Two of the National Rifle Association’s most potent public tools appear to have been lost.
NRATV, a bombastic online video network that sometimes strayed far from the organization’s core mission of gun rights into modern culture wars, will no longer produce live content.
NRA chief executive Wayne LaPierre announced the move Wednesday on the organization’s website, hours after a New York Times report revealed the decision.
Also on Wednesday, Bloomberg News reported the resignation of Chris Cox, the NRA’s longtime chief lobbyist and one of its powerful public faces.
Cox had faced accusations that he backed former NRA president Oliver North in what was ultimately the losing side of an internal power struggle.

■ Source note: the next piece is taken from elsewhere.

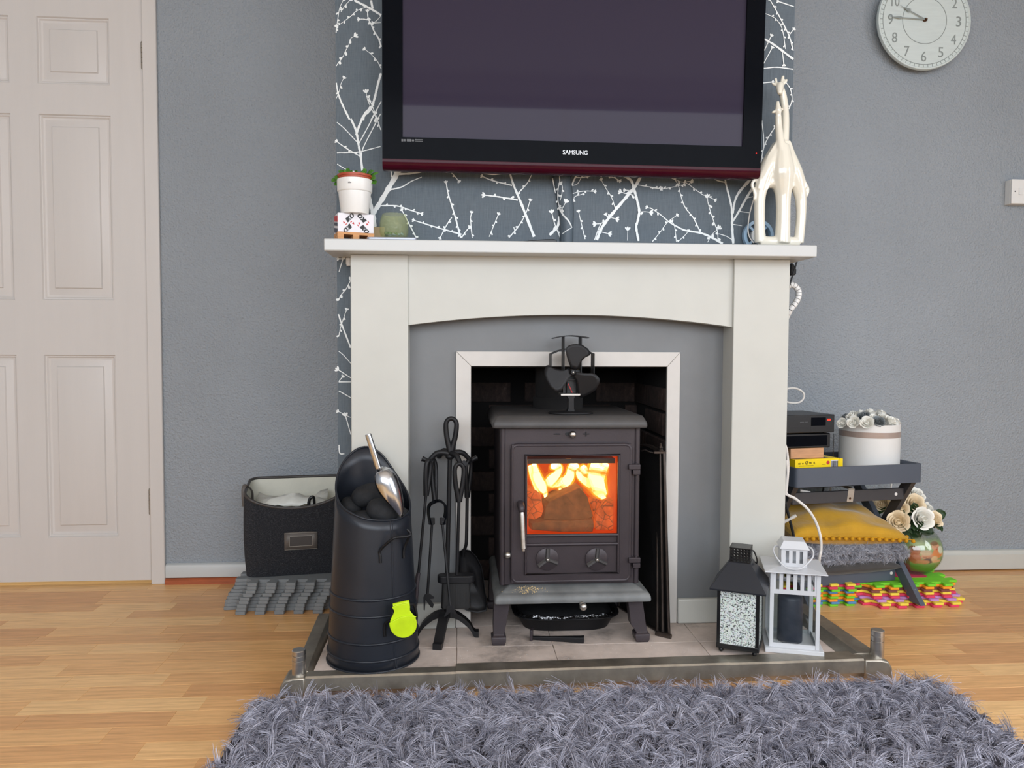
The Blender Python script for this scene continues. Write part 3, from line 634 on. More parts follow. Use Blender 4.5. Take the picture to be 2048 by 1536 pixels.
BR = {
 (660, 0, 6.4): [(26, 26, [(310, 4), (470, 85), (560, 135), (655, 195)], 0), (30, 22, [(525, 4), (545, 110)], 0), (10, 6, [(465, 90), (340, 140), (270, 205), (190, 265), (100, 330)], 1),
  (6, 11, [(170, 4), (125, 100), (100, 240), (85, 350), (78, 420)], 1), (6, 10, [(255, 4), (195, 70), (140, 150)], 1), (12, 19, [(480, 150), (490, 240), (530, 320), (570, 410), (620, 490), (655, 600)], 1),
  (9, 13, [(380, 245), (430, 245), (490, 255)], 1), (10, 6, [(530, 300), (590, 270), (655, 200)], 0), (7, 7, [(560, 295), (650, 290)], 1), (6, 9, [(310, 465), (260, 500), (240, 580), (200, 650), (160, 735), (110, 800), (82, 845)], 2),
  (6, 9, [(450, 635), (510, 680), (560, 730), (610, 790), (655, 880)], 1), (14, 24, [(82, 1060), (100, 1180), (150, 1320), (250, 1530)], 0), (6, 7, [(175, 1005), (145, 1060), (120, 1160), (82, 1260)], 1),
  (28, 26, [(652, 940), (610, 1090), (570, 1260), (520, 1400), (440, 1480), (425, 1540)], 0), (6, 10, [(465, 1190), (485, 1290), (560, 1450), (600, 1530)], 2), (10, 12, [(655, 1300), (600, 1400), (520, 1540)], 0)],
 (640, 0, 3.072): [(12, 13, [(190, 730), (222, 805), (235, 880), (250, 960), (265, 1090)], 0), (14, 12, [(320, 655), (272, 705), (235, 790), (222, 830)], 0), (6, 6, [(240, 880), (300, 770), (372, 630)], 0), (6, 6, [(255, 960), (265, 910), (330, 780), (372, 700)], 0),
  (5, 5, [(104, 752), (150, 790), (225, 870)], 0), (5, 7, [(106, 872), (160, 910), (245, 960)], 1), (7, 5, [(104, 940), (230, 935), (372, 900)], 0), (5, 5, [(300, 600), (340, 700), (374, 800)], 1), (5, 5, [(106, 1008), (160, 1040), (250, 1064)], 0),
  (26, 30, [(318, 1325), (360, 1260), (420, 1160), (490, 1040)], 0), (20, 24, [(300, 1190), (312, 1260), (330, 1330), (335, 1400)], 0), (8, 8, [(440, 1090), (436, 1030)], 0), (8, 8, [(455, 1080), (470, 1030)], 0), (13, 8, [(470, 1070), (570, 1065), (670, 1045)], 0),
  (8, 5, [(420, 1168), (500, 1150), (560, 1115), (625, 1088)], 0), (8, 6, [(355, 1264), (470, 1265), (550, 1290), (620, 1312)], 1), (6, 7, [(505, 1295), (560, 1400), (592, 1462)], 1), (6, 9, [(580, 1355), (660, 1380), (760, 1410), (870, 1440)], 1),
  (6, 10, [(775, 1125), (790, 1200), (830, 1330), (865, 1462)], 1), (6, 6, [(740, 1458), (780, 1380), (810, 1335)], 1), (5, 6, [(930, 1310), (925, 1350), (935, 1462)], 1), (6, 7, [(915, 1400), (890, 1430), (870, 1462)], 1), (5, 5, [(1095, 1320), (1070, 1380), (1040, 1455)], 1),
  (10, 17, [(1165, 1060), (1190, 1140), (1240, 1260), (1315, 1455)], 0), (5, 7, [(1305, 1065), (1270, 1130), (1215, 1190)], 1), (6, 8, [(1000, 1085), (1060, 1110), (1180, 1140)], 1), (7, 9, [(1015, 1200), (1100, 1210), (1215, 1230)], 2),
  (5, 7, [(1290, 1235), (1265, 1310), (1220, 1390), (1160, 1462)], 1), (5, 5, [(1190, 1395), (1202, 1440)], 0), (5, 6, [(1425, 1310), (1440, 1370), (1475, 1460)], 2), (16, 16, [(1472, 1330), (1460, 1390), (1410, 1445)], 0), (5, 6, [(850, 1110), (825, 1080), (790, 1045)], 1)],
 (1080, 340, 8.533): [(26, 26, [(548, 262), (575, 180), (640, 62)], 0), (14, 14, [(536, 280), (500, 160), (470, 110), (430, 92)], 0), (16, 14, [(600, 128), (720, 130), (900, 100), (1100, 100), (1250, 130), (1350, 180)], 1), (12, 10, [(545, 270), (640, 235), (720, 95)], 0),
  (12, 11, [(560, 405), (640, 380), (780, 360), (920, 368)], 1), (9, 11, [(575, 505), (595, 455), (700, 420), (790, 380)], 1), (9, 14, [(1050, 180), (1120, 310), (1220, 470), (1285, 660)], 1), (46, 52, [(965, 1195), (1070, 960), (1280, 690), (1500, 430), (1620, 280), (1730, 95)], 0),
  (44, 38, [(1405, 85), (1550, 180), (1600, 320), (1650, 500), (1690, 690), (1670, 850), (1640, 980), (1680, 1212)], 0), (14, 10, [(1660, 255), (1860, 290), (2060, 318)], 1), (13, 14, [(1390, 380), (1480, 410), (1600, 430)], 2), (12, 14, [(1460, 345), (1550, 350)], 1), (10, 11, [(1870, 722), (1800, 712), (1710, 715)], 2),
  (12, 13, [(1840, 640), (1920, 670), (2060, 765)], 1), (5, 7, [(1495, 1030), (1490, 1205)], 2), (9, 16, [(660, 720), (690, 850), (770, 1180)], 1), (16, 18, [(1050, 900), (1000, 1000), (930, 1195)], 0), (14, 15, [(960, 920), (1030, 915), (1090, 890)], 2), (12, 12, [(1050, 1060), (1165, 1085)], 3), (12, 12, [(1130, 770), (1160, 830)], 1), (10, 12, [(1205, 810), (1290, 832)], 3), (10, 10, [(1920, 1215), (2060, 1050)], 0)],
 (1300, 340, 8.533): [(12, 8, [(0, 303), (200, 320), (350, 300), (570, 250)], 1), (12, 9, [(320, 120), (430, 165), (550, 205), (700, 190)], 1), (12, 10, [(560, 205), (650, 240), (880, 410), (960, 440), (1100, 505)], 1), (10, 20, [(400, 130), (480, 260), (530, 450), (600, 640), (740, 820), (860, 1060)], 1),
  (11, 16, [(980, 470), (990, 560), (1040, 740), (1100, 910), (1150, 1050), (1160, 1180)], 2), (10, 42, [(0, 640), (150, 740), (330, 890), (430, 950), (600, 1030), (860, 1075), (1050, 1150), (1240, 1258)], 0), (10, 12, [(450, 780), (300, 890), (180, 1050), (40, 1228)], 1), (11, 13, [(380, 890), (420, 970), (450, 1230)], 1),
  (9, 11, [(650, 1050), (600, 1110), (470, 1230)], 1), (8, 10, [(1160, 1000), (1060, 1100), (980, 1235)], 2), (12, 14, [(1170, 1090), (1300, 1130), (1400, 1190)], 0), (16, 20, [(1030, 112), (1150, 180), (1285, 212)], 0), (24, 44, [(1290, 115), (1290, 220), (1380, 580), (1400, 800), (1400, 960), (1420, 1255)], 0),
  (22, 52, [(1420, 740), (1440, 560), (1520, 380), (1740, 130)], 0), (28, 46, [(1405, 890), (1520, 700), (1660, 450), (1790, 250)], 0), (11, 10, [(1670, 475), (1760, 455)], 0), (12, 11, [(1530, 708), (1700, 732)], 0), (11, 9, [(1420, 928), (1570, 955)], 0)],
 (1100, 0, 2.953): [(6, 8, [(1300, 2), (1350, 90), (1410, 210), (1436, 300)], 1), (4, 5, [(1270, 80), (1330, 110), (1370, 170), (1390, 290)], 1), (11, 12, [(1263, 229), (1330, 270), (1436, 350)], 0), (6, 7, [(1350, 10), (1440, 40)], 1), (5, 5, [(1436, 176), (1410, 210)], 1), (5, 5, [(1305, 215), (1265, 300)], 1),
  (5, 5, [(1310, 285), (1262, 375)], 1), (6, 7, [(1260, 405), (1340, 398), (1434, 410)], 0), (6, 6, [(1310, 485), (1255, 491)], 1), (5, 6, [(1395, 490), (1420, 530), (1428, 590), (1410, 645)], 1), (5, 6, [(1250, 710), (1260, 800), (1262, 870)], 0), (6, 7, [(1325, 755), (1290, 810), (1262, 870), (1245, 965)], 1), (5, 5, [(1380, 380), (1370, 290)], 1)],
 (660, 500, 3.657): [(6, 6, [(95, 65), (66, 160)], 1), (9, 9, [(66, 65), (112, 65)], 1), (6, 6, [(150, 225), (115, 290), (80, 330), (62, 372)], 2), (10, 11, [(62, 470), (92, 560), (152, 715)], 0), (5, 5, [(120, 440), (80, 560), (64, 635)], 1), (6, 5, [(64, 740), (100, 770), (153, 830)], 0),
  (6, 7, [(64, 878), (153, 935)], 2), (7, 7, [(64, 965), (153, 965)], 0), (5, 6, [(90, 930), (64, 962)], 1), (6, 6, [(64, 1030), (153, 1080)], 0), (4, 4, [(64, 1182), (153, 1225)], 1), (6, 6, [(115, 1215), (153, 1350)], 2), (9, 8, [(66, 1425), (72, 1485), (105, 1490)], 0)],
}
mb = MB()
for (ox, oy, sc), L in BR.items():
    for w0, w1, pts, bd in L: twig(mb, (ox, oy), sc, w0, w1, pts, YB-.0007, bd)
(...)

The news is the latest in a series of setbacks for the organization, which has for months been embroiled in controversy over its financial problems and ties to Ackerman McQueen, a key public relations firm responsible for NRATV.

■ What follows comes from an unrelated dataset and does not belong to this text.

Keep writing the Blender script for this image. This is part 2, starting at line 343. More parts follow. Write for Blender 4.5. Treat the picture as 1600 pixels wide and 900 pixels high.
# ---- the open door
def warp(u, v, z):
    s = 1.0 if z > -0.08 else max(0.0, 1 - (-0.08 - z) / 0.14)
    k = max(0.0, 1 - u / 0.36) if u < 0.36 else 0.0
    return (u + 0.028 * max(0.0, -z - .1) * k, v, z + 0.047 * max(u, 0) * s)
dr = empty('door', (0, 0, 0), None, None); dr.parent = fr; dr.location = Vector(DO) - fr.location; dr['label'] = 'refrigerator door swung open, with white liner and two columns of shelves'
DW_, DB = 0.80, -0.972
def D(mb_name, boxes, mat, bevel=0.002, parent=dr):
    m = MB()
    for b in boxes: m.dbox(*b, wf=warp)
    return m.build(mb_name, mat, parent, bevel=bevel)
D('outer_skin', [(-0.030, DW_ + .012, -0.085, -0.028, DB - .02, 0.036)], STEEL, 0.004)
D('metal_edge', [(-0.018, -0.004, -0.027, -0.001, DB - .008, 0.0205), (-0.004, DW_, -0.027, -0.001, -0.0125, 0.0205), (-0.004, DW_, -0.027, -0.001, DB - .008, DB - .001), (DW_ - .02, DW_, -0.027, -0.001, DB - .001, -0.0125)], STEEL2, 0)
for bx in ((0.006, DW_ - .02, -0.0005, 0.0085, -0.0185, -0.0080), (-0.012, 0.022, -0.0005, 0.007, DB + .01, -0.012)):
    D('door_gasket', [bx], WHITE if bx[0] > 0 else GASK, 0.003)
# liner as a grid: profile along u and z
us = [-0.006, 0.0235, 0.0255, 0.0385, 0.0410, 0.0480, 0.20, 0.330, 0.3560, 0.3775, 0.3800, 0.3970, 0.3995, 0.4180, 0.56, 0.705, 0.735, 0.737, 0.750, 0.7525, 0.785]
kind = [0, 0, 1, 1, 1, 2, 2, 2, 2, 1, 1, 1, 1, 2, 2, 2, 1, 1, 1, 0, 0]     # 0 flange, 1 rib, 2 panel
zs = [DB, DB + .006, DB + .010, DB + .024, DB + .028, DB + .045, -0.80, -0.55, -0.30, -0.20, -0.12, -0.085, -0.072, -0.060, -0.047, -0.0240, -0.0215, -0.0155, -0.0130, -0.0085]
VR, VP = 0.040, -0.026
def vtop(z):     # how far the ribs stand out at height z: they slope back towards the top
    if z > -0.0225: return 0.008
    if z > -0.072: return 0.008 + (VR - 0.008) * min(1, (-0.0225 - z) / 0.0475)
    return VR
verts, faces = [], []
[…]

LaPierre, who cited concerns about NRATV’s cost and member complaints about the programming’s content, termed the move a “reorganization.”

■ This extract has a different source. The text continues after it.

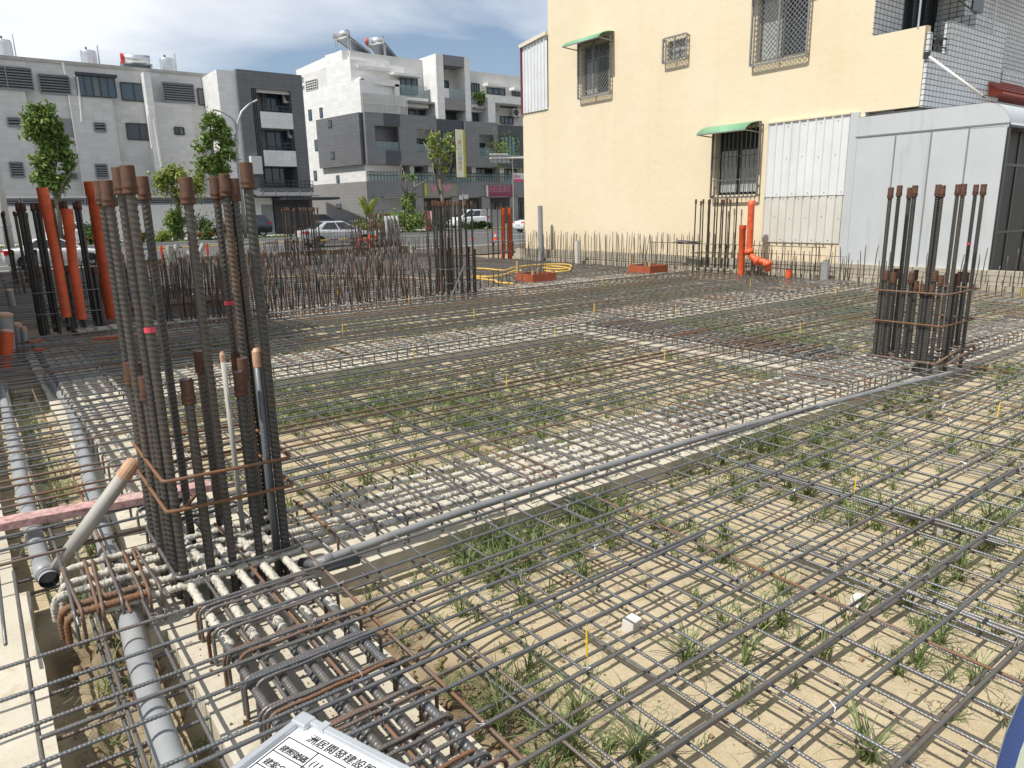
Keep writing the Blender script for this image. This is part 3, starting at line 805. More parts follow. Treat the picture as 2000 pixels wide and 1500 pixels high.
for q, mlt in (((237, 163, 286, 197), 1), ((387, 175, 430, 206), 1), ((248, 242, 297, 273), 1), ((341, 249, 359, 263), 1)):
    Yq = YB if q[0] == 341 else YL
    f_window(lb, rectY(*q, Yq), Yq, mlt, M_GLASSB if q[1] < 240 else M_GLASS)
for q in ((15, 230, 40, 247), (184, 240, 206, 257), (20, 317, 46, 346), (187, 321, 210, 348)): f_louvre(lb, rectY(*q, YB), YB)
f_louvre(lb, rectY(128, 338, 150, 350, YL), YL)
x0, x1, z0, z1 = rectY(113, 232, 150, 267, YL); MB().box(x0, x1, YL - .08, YL - .003, z0, z1).build('shutter', M_SLAT, lb)
m = MB()
def wallpipe(*pp, Y=YL - .62):
    m.tube([tuple(gy(x, y, Y)) for x, y in pp], .07, 6)
wallpipe((123, 122), (128, 145), (138, 150), (147, 148)); wallpipe((150, 150), (157, 200), (160, 238)); wallpipe((152, 226), (160, 264), (152, 273), (128, 274), Y=YL - .12)
wallpipe((301, 235), (308, 280), (316, 330), Y=YL - 1.2)
m.build('drain_pipe', M_PLASTER, lb)
# boundary wall with louvred band in front of it
YW = 57.0
fw = thing('boundary_wall', 'low white boundary wall with a dark louvred band on top', 'wall', (10, YW, 0))
zb0, zb1 = gy(215, 401, YW).z, gy(215, 386, YW).z
xw = gy(455, 420, YW).x
MB().box(-18, xw, YW, YW + .25, -.2, zb0).build('wall', M_PLASTER, fw)
MB().box(-18, xw, YW - .06, YW + .3, zb1, zb1 + .12).build('coping', M_PLASTER, fw)
for k in range(10):
    xa = -2 + k * 1.85
    if xa + 1.7 < xw: f_louvre(fw, (xa, xa + 1.7, zb0 + .04, zb1 - .04), YW + .1, M_SLAT)
for k in range(11):
    xa = -2 + k * 1.85 - .08
    if xa < xw: MB().box(xa - .06, xa + .06, YW + .02, YW + .2, zb0, zb1).build('post', M_WFRAME, fw)

def water_tank(label, px, pyt, pyb, wpx, Y):
    c = gy(px, pyb, Y); top = gy(px, pyt, Y).z; r = (gy(px + wpx / 2, pyb, Y).x - gy(px - wpx / 2, pyb, Y).x) / 2
    zb = zt + .1; t = thing('water_tank', label, 'water tank', (c.x, Y, zb), 0, 'steel water tanks on the pale building')
    h = top - zb; b2 = MB(); pr = [(0, .5)]
    for k in range(7):
        z = .5 + (h - .9) * k / 6; pr += [(r * .98, z), (r, z + .04), (r, z + (h - .9) / 6 - .06)]
    pr += [(r * .97, h - .16), (r * .9, h - .10), (r * .3, h - .04), (0, h - .03)]
    b2.lathe(pr, 20); o2 = b2.build('tank_body', M_STEELTANK, t, True, local=True)
    s = MB()
    for a in range(4):
        cx2, cy2 = r * .9 * math.cos(a * PI / 2 + .7), r * .9 * math.sin(a * PI / 2 + .7); s.tube([(cx2, cy2, 0), (cx2, cy2, .62)], .04, 5)
    s.build('stand', M_ALU, t, local=True)
    l = MB(); 
    for dx in (-.16, .16): l.tube([(r + .12, dx, .2), (r + .12, dx, h + .35)], .025, 5)
    for k in range(8): l.tube([(r + .12, -.16, .4 + k * h / 8), (r + .12, .16, .4 + k * h / 8)], .018, 4)
    l.build('ladder', M_ALU, t, local=True)
    MB().tube([(-.1, 0, h - .06), (-.1, 0, h + .16)], .06, 6).build('vent', M_WFRAME, t, local=True)
water_tank('stainless steel water tank cut by the left edge of the photo', 12, 76, 110, 31, YL + 3)
water_tank('stainless steel water tank above the dark bay window', 176, 97, 130, 32, YL + 3)
water_tank('stainless steel water tank nearest the dark grey balconied block', 328, 112, 142, 28, YL + 3)
def solar_heater(label, px, py, Y, zbase, L=2.2, red=False, flip=1):
    c = gy(px, py, Y); t = thing('solar_heater', label, 'solar water heater', (c.x, Y, zbase), 0, 'solar water heaters on the roofs')
    d = MB(); d.tube([(-.25 * flip, -L * .36, 1.45), (-.25 * flip, L * .36, 1.45)], .34, 14); d.build('tank', M_STEELTANK, t, True, local=True)
    if red:
        MB().tube([(-.25 * flip, L * .36 - .12, 1.45), (-.25 * flip, L * .36 + .1, 1.45)], .36, 14).build('tank_end', M_REDPAINT, t, local=True)
    p = MB(); p.hull8([(-.1*flip, -L*.42, 1.15), (2.3*flip, -L*.42, .12), (2.3*flip, L*.42, .12), (-.1*flip, L*.42, 1.15)],
                      [(-.1*flip, -L*.42, 1.22), (2.3*flip, -L*.42, .19), (2.3*flip, L*.42, .19), (-.1*flip, L*.42, 1.22)]); p.build('collector_panel', M_SOLAR, t, local=True)
    f = MB()
    for y in (-L*.38, L*.38):
        f.bar((-.3*flip, y, 0), (-.3*flip, y, 1.15), .05); f.bar((-.05*flip, y, 0), (-.05*flip, y, 1.12), .05); f.bar((2.25*flip, y, 0), (2.25*flip, y, .14), .05); f.bar((-.3*flip, y, .05), (2.3*flip, y, .05), .05)
        f.bar((-.1*flip, y, 1.12), (2.35*flip, y, .09), .07)
    f.build('frame', M_ALU, t, local=True)
    return t
solar_heater('solar water heater with red tank end on the pale building', 268, 138, YL + 2, zt - .35, 2.6, True).rotation_euler = (0, 0, 1.45)

# ---- dark grey block with balconies, next to it
YD = 57.3
D0 = lambda x, y: (x / 3.2258, 50 + y / 3.2258)                       # survey crop -> photo pixels
def rD(l, t, r, b, Y=YD): return rectY(*D0(l, t), *D0(r, b), Y)
db = thing('dark_grey_block', 'dark grey apartment block with white balcony fronts in the middle left', 'building', (20, YD, 0))
xl, xrr = rD(1515, 400, 1905, 700)[0], rD(1515, 400, 1920, 700)[1]
ztop = gy(*D0(1700, 293), YD).z
BD = 12
# outer frame: left pier, top beam, right pier; recess behind
rl = rD(1500, 300, 1545, 1080); MB().box(xl, xl + .95, YD, YD + BD, .1, ztop).build('wall', M_DTILE, db)
MB().box(xl - 1.35, xl - .003, YD + .25, YD + 4.2, .1, ztop - .12).build('side_pier', M_WTILE, db)
MB().box(xl + .95, xrr - 1.0, YD, YD + BD, ztop - 1.25, ztop).build('lintel', M_DTILE, db)
MB().box(xrr - 1.0, xrr, YD, YD + BD, .1, ztop).build('wall', M_DTILE, db)
REC = YD + 1.6
MB().box(xl + .95, xrr - 1.0, REC, YD + BD, .1, ztop - 1.25).build('recess_wall', M_MTILE, db)
sp = MB()
x0, x1, z0, z1 = rD(1545, 330, 1640, 880)
for k in range(9): sp.box(x0 + (x1 - x0) * k / 9, x0 + (x1 - x0) * (k + .55) / 9, YD + .05, YD + .25, z0, z1)
sp.build('slat_screen', M_XTILE, db)
x0, x1, z0, z1 = rD(1620, 355, 1850, 425); MB().box(x0, x1, YD + .3, YD + .5, z0, z1).build('white_lintel', M_WTILE, db)
for (wr, rr, pr) in (((1650, 428, 1812, 545), (1640, 508, 1882, 560), (1645, 548, 1885, 648)),
                     ((1680, 648, 1842, 785), (1655, 742, 1897, 792), (1665, 788, 1906, 886))):
    f_window(db, rectY(*D0(*wr[:2]), *D0(*wr[2:]), REC), REC, 2, M_GLASSB)
    x0, x1, z0, z1 = rD(*pr); p = MB().box(x0, x1, YD + .02, YD + .22, z0, z1); p.box(x0 + .05, x1 - .05, YD + .22, REC, z0, z0 + .18); po = p.build('balcony', M_WTILE, db)
    x0, x1, z0, z1 = rD(*rr); r_ = MB()
    r_.bar((x0, YD + .12, z1), (x1, YD + .12, z1), .06); r_.bar((x0, YD + .12, (z0 + z1) / 2), (x1, YD + .12, (z0 + z1) / 2), .04)
    for k in range(6): xx = x0 + (x1 - x0) * k / 5; r_.bar((xx, YD + .12, z0), (xx, YD + .12, z1), .05)
    r_.build('railing', M_WFRAME, po)
f_window(db, rectY(*D0(1668, 886), *D0(1900, 1010), REC), REC, 4, M_GLASS)
x0, x1, z0, z1 = rD(1635, 978, 1972, 1022, YD - .8); r_ = MB()
for zz in (z1, (z0 + z1) / 2, z0): r_.bar((x0, YD - .8, zz), (x1, YD - .8, zz), .05)
for k in range(14): xx = x0 + (x1 - x0) * k / 13; r_.bar((xx, YD - .8, z0), (xx, YD - .8, z1), .04)
MB().box(x0, x1, YD - .85, REC, z0 - .3, z0 - .03).build('balcony_floor', M_DTILE, db)
r_.build('railing', M_WFRAME, db)
x0, x1, z0, z1 = rD(1605, 1028, 1990, 1078, YD - 1.5)
c = MB(); c.hull8([(x0, YD - 2.2, z0), (x1, YD - 2.2, z0), (x1, YD - .06, z1 - .1), (x0, YD - .06, z1 - .1)], [(x0, YD - 2.2, z0 + .06), (x1, YD - 2.2, z0 + .06), (x1, YD - .06, z1 - .04), (x0, YD - .06, z1 - .04)])
co = c.build('canopy', M_DTILE, db)
c = MB()
for k in range(5): xx = x0 + (x1 - x0) * (k + .3) / 5; c.bar((xx, YD - 2.1, z0 + .12), (xx + .9, YD - .1, z1 + .0), .05)
c.build('canopy_rib', M_ALU, co)
x0, x1, z0, z1 = rD(1490, 1085, 1722, 1290, YD - .3); MB().box(x0 - .6, x1, YD - .3, YD - .02, .0, z1).build('garage_wall', M_PLASTER, db)
x0, x1, z0, z1 = rD(1652, 1130, 1724, 1290, YD - .3); MB().box(x0, x1, YD - .34, YD - .303, .1, z1).build('door', M_SLAT, db)
x0, x1, z0, z1 = rD(1736, 1104, 1960, 1285, YD - .3)
gd = MB().box(x0, x1, YD - .12, YD - .04, .1, z1); gdo = gd.build('garage_door', M_XTILE, db)
g2 = MB()
for k in range(12): zz = .2 + (z1 - .2) * k / 12; g2.box(x0 + .05, x1 - .05, YD - .15, YD - .121, zz, zz + .05)
g2.build('slat', M_DARK, gdo)
MB().box(x0 - .2, x1 + 1.2, YD - 3.4, YD - .3, z1 + .02, z1 + .2).build('porch_roof', M_WFRAME, db)
for (ax, ay) in ((1832, 488), (1862, 708)):
    q = gy(*D0(ax, ay), YD + .6)
    air_conditioner('white air conditioner on the %s balcony of the dark grey block' % ('upper' if ay < 600 else 'lower'), q.x, YD + .75, q.z, 1.05, .4, .85)
q = gy(*D0(1620, 935), YD - .3); MB().box(q.x - .4, q.x + .4, YD - .5, YD - .02, q.z, q.z + 1.3).build('sign_box', M_PLASTER, db)
# small white gabled shed wall seen at the block's right edge
# ---- white and grey building on the corner
Y2 = 62.0
E0 = lambda x, y: (560 + x / 3.4885, 50 + y / 3.4885)
def rE(l, t, r, b, Y=Y2): return rectY(*E0(l, t), *E0(r, b), Y)
wb = thing('white_grey_apartment_block', 'white and charcoal grey apartment block on the far corner with stepped balconies', 'building', (34, Y2, 0))
cx = gy(*E0(522, 770), Y2).x                                           # corner
XE = gy(1090, 300, Y2).x
zA = gy(*E0(515, 592), Y2).z; zB = gy(*E0(530, 946), Y2).z; zC = gy(*E0(540, 1060), Y2).z; zD_ = gy(*E0(1000, 1165), Y2).z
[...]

“Our longtime advertising firm and website vendor failed to deliver upon many contractual obligations,” LaPierre wrote in a statement.
Dueling lawsuits between the NRA and Ackerman McQueen, which employed Dana Loesch and other high-profile NRATV hosts, have alleged financial impropriety on both sides amid concerns about unnecessary spending by top NRA executives.
While some NRATV programming focused on shooting sports or hunting lifestyles, it was often overtly political.
Loesch, for example, drew criticism for a segment about the “Thomas & Friends” animated children’s show that depicted the trains wearing Ku Klux Klan hoods.
News of the NRA’s troubles caused a stir on social media, especially among gun control advocates. But David Yamane, a Wake Forest University sociologist who studies gun culture, suggested that a return to its core mission could ultimately strengthen the organization.
The NRA’s support for President Donald Trump and its “coupling” of the Second Amendment to immigration or LGBT issues turned off many members or prevented others from joining the organization, Yamane said.
Some turned to smaller organizations or state-level groups. But for many there’s no clear alternative to the NRA, he said.
“I think a lot of people who are interested in guns are not necessarily also interested in a right-wing culture war,” he said.
“Some changes are going to have to take place,” Yamane said. But he warned people celebrating the NRA’s troubles to “be careful what you wish for. Because the result of this may not be the death of the NRA, but the strengthening of the NRA.”